Namun pada zaman sekarang, tindakan seperti ini sangat langka. Oleh sebab itu, siapa yang melakukannya, sungguh ia telah menemukan seorang dokter ahli yang tidak selayaknya ia tinggalkan.

Kedua
Mencari teman dekat yang memiliki pemahaman agama serta akhlak yang baik. Tidak hanya menjadi teman, ia sekaligus menjadi pengawas bagi diri kita, tempat berbagi suka, penghibur dikala duka dan pengingat saat lalai tiba.

Seorang mukmin adalah cermin bagi saudaranya, sebagaimana hadits dari Abu Hurairah radliyallahu ‘anhu, Rasulullah shallallahu ‘alaihi wa sallam bersabda,

الْمُؤْمِنُ مِرَآةُ أَخِيْهِ، إِذَا رَأَى فِيْهِ عَيْباً أَصْلَحَهُ

“ Seorang mukmin adalah cermin bagi saudaranya. Jika dia melihat suatu aib pada diri saudaranya, maka dia memperbaikinya.” (Hasan secara sanad)

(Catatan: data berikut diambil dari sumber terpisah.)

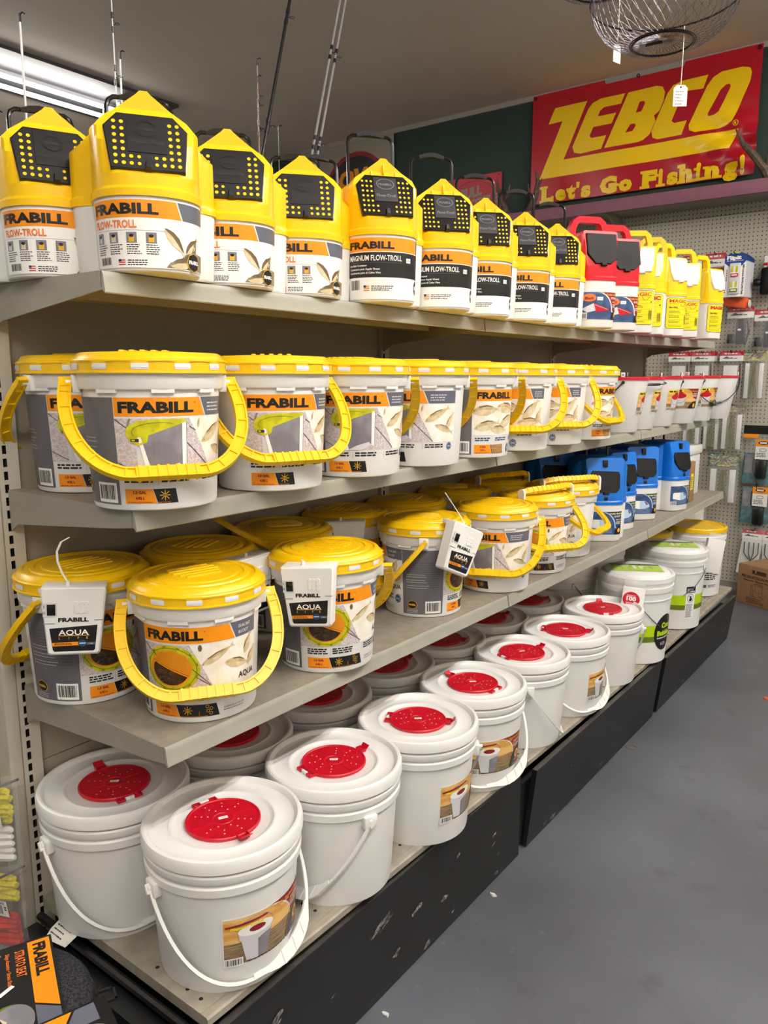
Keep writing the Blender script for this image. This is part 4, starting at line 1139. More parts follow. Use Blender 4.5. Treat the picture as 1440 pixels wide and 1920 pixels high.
a = R(-72); boxed_pump(0.462 + 0.162 * math.cos(a), 2.355 + 0.162 * math.sin(a), zs(0, 2.3) + 0.33, -72, -5, 'white air pump carton with a red disc leaning on the nearest lime-striped bucket', True)
a = R(-38); boxed_pump(0.40 + 0.165 * math.cos(a), 3.42 + 0.165 * math.sin(a), zs(0, 3.4) + 0.325, -60, -10, 'plain white carton leaning on the far yellow-lidded tall bucket', False)
def tall_yellow_label():
    f = Flat()
    f.rect(-0.06, 0.205, 0.06, 0.24, 'bright_yellow', 0); f.text('FRABILL', 0, 0.211, 0.022, 'dark_print', 2, w=0.11, bold=0.045, al='c')
    f.text('AQUA', 0, 0.165, 0.022, 'dark_print', 2, w=0.1, bold=0.02, al='c'); f.rect(-0.05, 0.163, 0.05, 0.166, 'gold', 3); f.text('LIFE', 0, 0.148, 0.011, 'gold', 2, w=0.08, al='c', bold=.02)
    f.lines(-0.055, 0.125, 0.11, 4, 0.011, 0.006, 'dark_print', 1, 3); f.ring(0, 0.14, 0.055, 0.026, 0.002, 'photo_grey', 1, 24); f.rect(-0.05, 0.05, -0.025, 0.065, 'slate', 1); f.lines(-0.015, 0.06, 0.06, 2, 0.008, 0.004, 'slate', 1, 5)
    return f.mesh('label', wrap(0.139, 0.1312, 0.1425, 0.004, 0.262), 0.01)
ME['t_ylabel'] = tall_yellow_label()
for x, y, face, lb in ((0.395, 3.470, -35, 'tall white bucket with yellow lid at the far end of the base deck'), (0.20, 3.19, 40, 'tall yellow-lidded bucket in the back row, lid peeking out under the third shelf')):
    t = thing('aerated_bucket', lb, 'bucket', (x, y, zs(0, y) + 0.0005), face, 'tall yellow-lidded buckets')
    put('bucket_body', ME['t_body'], t); put('lid', ME['t_lidy'], t); put('label', ME['t_ylabel'], t)
    put('wire_bail', ME['t_bail'], t, rot=(0, 0, R(70)))

# ================================================================ SLOPED-DOOR BAIT CONTAINERS
def outline(z, sp):
    # double-lobed plan outline: narrower rounded front lobe, wider rear body
    N = 72; out = []
    fr_, fc, hw, dp, bc = sp['fr'], sp['fc'], sp['hw'], sp['dp'], sp['bc']
    k = sp['taper'](z)
    for i in range(N):
        t = 2 * PI * i / N; c, s = math.cos(t), math.sin(t)
        # front lobe (superellipse), ray from origin
        best = 0
        lo, hi = 0.0, 0.4
        for _ in range(26):
            m = (lo + hi) / 2; x, y = m * c, m * s
            inf = (abs(x - fc) / fr_) ** sp['fe'] + (abs(y) / sp['fw']) ** sp['fe'] <= 1
            inb = (abs(x - bc) / dp) ** 3.2 + (abs(y) / hw) ** 3.2 <= 1
            if inf or inb: lo = m
            else: hi = m
        out.append((lo * c * k, lo * s * k))
    return out
def container_meshes(sp):
    r = {}
    bh = sp['bh']
    g = G(); loops = []
    for z in (0.0, 0.002, 0.006, bh * 0.5, bh):
        o = outline(z, sp); sc = 0.955 if z == 0 else 0.985 if z == 0.002 else 1
        loops.append([(x * sc, y * sc, z) for x, y in o])
    g.loft(loops, 'white'); r['body'] = g.mesh('container_body', 28)
    g = G(); loops = []
    zz = sp['levels']
    base = outline(bh, sp)
    for z, sc in [(bh - 0.006, 1.0), (bh - 0.006, 1.03), (bh + 0.005, 1.035), (bh + 0.009, 1.012)] + [(z, 1.0) for z in zz]:
        lp = []
        xf = sp['xf'](z); 
        for x, y in base:
            x, y = x * sc, y * sc
            zt = z
            yr = sp['yr'](z)
            y = max(-yr, min(yr, y)); x = min(x, xf) if z > bh + 0.01 else x
            x = max(x, -sp['xb'](z)) if z > bh + 0.01 else x
            lp.append((x, y, z))
        loops.append(lp)
    g.loft(loops, sp['top']); r['top'] = g.mesh('container_top', 24)
    return r
def door_plane(sp, z0, z1, off=0.0015):
    x0, x1 = sp['xf'](z0), sp['xf'](z1); v = Vector((x1 - x0, 0, z1 - z0)).normalized()
    n = Vector((0, 1, 0)).cross(v)
    return Vector((x0, 0, z0)) + n * off, Vector((0, 1, 0)), v, n
def door_mesh(sp, poly, mt, thick=0.005, z0=None, off=0.0, frame=None):
    z0 = z0 or sp['dz'][0]; o, ux, uy, n = door_plane(sp, z0, sp['dz'][1], off)
    g = G(); g.loft([[o + ux * a + uy * b - n * 0.004 for a, b in poly], [o + ux * a + uy * b + n * thick for a, b in poly], [o + ux * a * .975 + uy * (0.04 + (b - 0.04) * .975) + n * (thick + 0.0012) for a, b in poly]], mt)
    if frame:
        g.loft([[o + ux * a * frame + uy * (0.04 + (b - 0.04) * frame) - n * 0.004 for a, b in poly], [o + ux * a * frame + uy * (0.04 + (b - 0.04) * frame) + n * 0.0015 for a, b in poly]], sp['top'])
    return g, o, ux, uy, n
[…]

Amirul-Mukminin ‘Umar bin Khaththab radliyallahu ‘anhu berkata, “ Semoga Allah merahmati orang yang menunjukkan aib-aib kami.”
Ia pernah bertanya kepada Salman perihal aib yang pernah dilakukannya. Salman radliyallahu ‘anhu menjawab, “ Aku mendengar engkau pernah mengumpulkan dua jenis lauk di atas meja dan engkau mengenakan dua jenis pakaian, yang satu untuk malam hari dan satunya lagi untuk siang hari.”
‘Umar bertanya, “ Apakah engkau mendapati selain itu?”
“ Tidak.” Jawab Salman.
Kemudian ‘Umar berkata, “ Dua perkara ini sudah tidak kulakukan.”
‘Umar pernah bertanya kepada Hudzaifah radliyallahu ‘anhu, “ Apakah aku termasuk orang munafik?” ‘Umar menanyakan hal ini, karena setiap orang yang semakin tinggi kedudukannya, maka tuduhan terhadap dirinya juga semakin banyak. Hanya saja, pada zaman sekarang, sangat jarang seorang teman yang memiliki sifat seperti ini. Sebab, kebanyakan teman pada saat ini adalah penjilat, sehingga ia mudah mengobral aib temannya. Selain itu juga pendengki.
Mereka generasi salaf, sangat suka kepada orang yang mengingatkan aib mereka. Sedangkan kita sekarang, cenderung marah dan bermuka masam terhadap orang yang memberitahukan aib kita.
Ini adalah bukti lemahnya iman dan buruknya akhlak kita. Padahal, akhlak yang buruk ibarat seekor kalajengking. Bayangkan bila ada orang yang memberitahu bahwa di balik baju kita ada kalajengking. Maka seketika itu juga, kita akan mengucapkan terima kasih kepadanya dan bergegas membunuh kalajengking itu. Begitulah seharusnya kita bersikap terhadap orang yang telah mengingatkan keburukan kita, berterima kasih kepadanya dan segera membuang jauh-jauh sifat buruk tersebut. Karena pada hakikatnya, sifat buruk lebih berbahaya dari seekor kalajengking.
Ketiga
Mengambil pelajaran dari aib kita yang disampaikan oleh orang-orang yang membenci kita. Karena mereka yang membenci, terkadang lebih perhatian terhadap pihak yang mereka benci, Dapat mengetahui kekurangan atau kesalahan sampai detail terkecil sekalipun. Manfaat dari orang yang membenci dan selalu memperhatikan aib kita, lebih banyak ketimbang manfaat yang kita dapat dari teman yang suka menjilat yang menyembunyikan aib kita. karena dari mereka yang membenci kita, dapat dijadikan bahan muhasabah serta menjadi motivasi, untuk memperindah diri dengan akhlak yang mulia.
Keempat
Senantiasa bergaul dengan masyarakat. Dengan begitu, kita dapat mengetahui, mana yang patut dicontoh, dan mana yang sebaiknya ditinggalkan.
Wallahu a’lam
Sumber: Diadaptasi dari Muhammad Shalih al-ghurasi, Tahdzib Mukhtashar Minhajul-Qashiddin, atau Intisari Minhajul-Qashidin, Daarul-Kitaab was-Sunnah, Riyadh, 2011, hlm. 102-103.